# Supplied information
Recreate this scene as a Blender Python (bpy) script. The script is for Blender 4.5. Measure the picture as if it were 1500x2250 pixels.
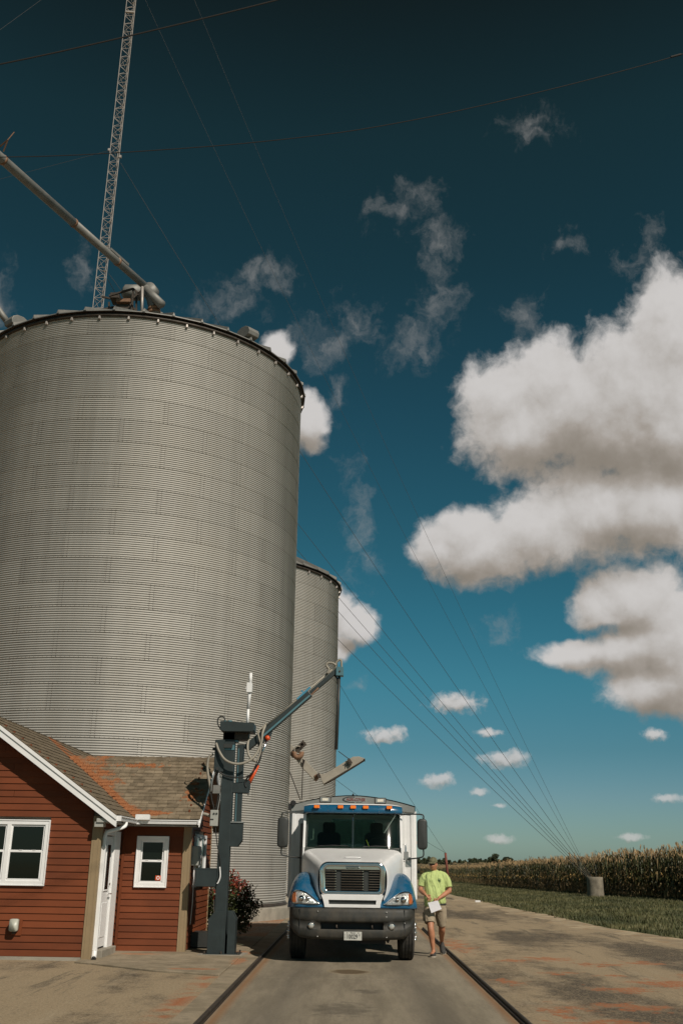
import bpy, bmesh, math, random
import numpy as np
from mathutils import Vector, Matrix, Euler
random.seed(7); rng = np.random.default_rng(7)
for o in list(bpy.data.objects): bpy.data.objects.remove(o)
S = bpy.context.scene
COL = S.collection
R = math.radians

# ------------------------------------------------------------------ camera
CAM = Vector((0, 0, 1.72))
PITCH, ROLL, YAW = R(19.4), R(.85), R(.8)
_r = Vector((math.cos(YAW), math.sin(YAW), 0))
_f = Vector((-math.sin(YAW)*math.cos(PITCH), math.cos(YAW)*math.cos(PITCH), math.sin(PITCH)))
_u = _r.cross(_f)
CR = _r*math.cos(ROLL) + _u*math.sin(ROLL)
CU = -_r*math.sin(ROLL) + _u*math.cos(ROLL)
cd = bpy.data.cameras.new('camera'); cam = bpy.data.objects.new('camera', cd); COL.objects.link(cam)
cd.sensor_fit = 'VERTICAL'; cd.sensor_height = 36; cd.sensor_width = 24; cd.lens = 35.0
cd.clip_start = .1; cd.clip_end = 6000
m = Matrix.Identity(4)
for i in range(3): m[i][0] = CR[i]; m[i][1] = CU[i]; m[i][2] = -_f[i]; m[i][3] = CAM[i]
cam.matrix_world = m
S.camera = cam

def at(px, py, Y):
    """a point measured on the photograph (1500 x 2250) brought to its real depth Y"""
    d = _f + CR*((px-750)/2188) - CU*((py-1125)/2188)
    return CAM + d*(Y/d.y)

# ------------------------------------------------------------------ light
SUN_AZ, SUN_EL = R(145), R(41)
sd = bpy.data.lights.new('sun', 'SUN'); sun = bpy.data.objects.new('sun', sd); COL.objects.link(sun)
sd.energy = 4.0; sd.angle = R(.53); sd.color = (1, .91, .79)
SDIR = Vector((math.sin(SUN_AZ)*math.cos(SUN_EL), math.cos(SUN_AZ)*math.cos(SUN_EL), math.sin(SUN_EL)))
sun.rotation_euler = SDIR.to_track_quat('Z', 'Y').to_euler()
sun.location = (20, -30, 40)
S.view_settings.view_transform = 'Standard'; S.view_settings.look = 'None'
S.view_settings.exposure = 0; S.view_settings.gamma = 1
try: S.view_settings.use_curve_mapping = False
except Exception: pass

W = bpy.data.worlds.new('World'); S.world = W; W.use_nodes = True
class NT:
    def __init__(s, nt): s.nt = nt; s.N = nt.nodes; s.L = nt.links
    def n(s, t, **k):
        o = s.N.new(t)
        for a, b in k.items(): setattr(o, a, b)
        return o
    def set(s, sock, v):
        if isinstance(v, bpy.types.NodeSocket): s.L.new(v, sock)
        elif v is not None: sock.default_value = v
    def m(s, op, a, b=None, c=None, clamp=False):
        o = s.n('ShaderNodeMath', operation=op); o.use_clamp = clamp
        s.set(o.inputs[0], a)
        if b is not None: s.set(o.inputs[1], b)
        if c is not None: s.set(o.inputs[2], c)
        return o.outputs[0]
    def v(s, op, a, b=None):
        o = s.n('ShaderNodeVectorMath', operation=op); s.set(o.inputs[0], a)
        if b is not None: s.set(o.inputs[1], b)
        return o.outputs['Value'] if op in ('LENGTH', 'DOT_PRODUCT') else o.outputs[0]
    def scale(s, a, f):
        o = s.n('ShaderNodeVectorMath', operation='SCALE'); s.set(o.inputs[0], a); s.set(o.inputs[3], f); return o.outputs[0]
    def mix(s, fac, a, b, blend='MIX'):
        o = s.n('ShaderNodeMix', data_type='RGBA', blend_type=blend)
        s.set(o.inputs[0], fac); s.set(o.inputs[6], a if isinstance(a, bpy.types.NodeSocket) else (*a[:3], 1)); s.set(o.inputs[7], b if isinstance(b, bpy.types.NodeSocket) else (*b[:3], 1))
        return o.outputs[2]
    def noise(s, vec, scale, detail=4, rough=.55, out='Fac', dist=0):
        o = s.n('ShaderNodeTexNoise'); s.set(o.inputs['Vector'], vec); s.set(o.inputs['Scale'], scale)
        s.set(o.inputs['Detail'], detail); s.set(o.inputs['Roughness'], rough); s.set(o.inputs['Distortion'], dist)
        return o.outputs[0 if out == 'Fac' else 'Color']
    def ramp(s, fac, stops, interp='LINEAR'):
        o = s.n('ShaderNodeValToRGB'); cr = o.color_ramp; cr.interpolation = interp
        while len(cr.elements) > 1: cr.elements.remove(cr.elements[-1])
        cr.elements[0].position = stops[0][0]; cr.elements[0].color = (*stops[0][1], 1)
        for p, c in stops[1:]:
            e = cr.elements.new(p); e.color = (*c, 1)
        s.set(o.inputs[0], fac); return o.outputs[0]
    def smooth(s, x, a, b):
        o = s.n('ShaderNodeMapRange', interpolation_type='SMOOTHSTEP'); s.set(o.inputs[0], x)
        o.inputs[1].default_value = a; o.inputs[2].default_value = b; return o.outputs[0]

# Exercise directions
Repeat, word for word and with no pictures, only the lines running from the beginning of the data to the line that contains "R = math.radians".

# Result of the exercise
Recreate this scene as a Blender Python (bpy) script. The script is for Blender 4.5. Measure the picture as if it were 1500x2250 pixels.
import bpy, bmesh, math, random
import numpy as np
from mathutils import Vector, Matrix, Euler
random.seed(7); rng = np.random.default_rng(7)
for o in list(bpy.data.objects): bpy.data.objects.remove(o)
S = bpy.context.scene
COL = S.collection
R = math.radians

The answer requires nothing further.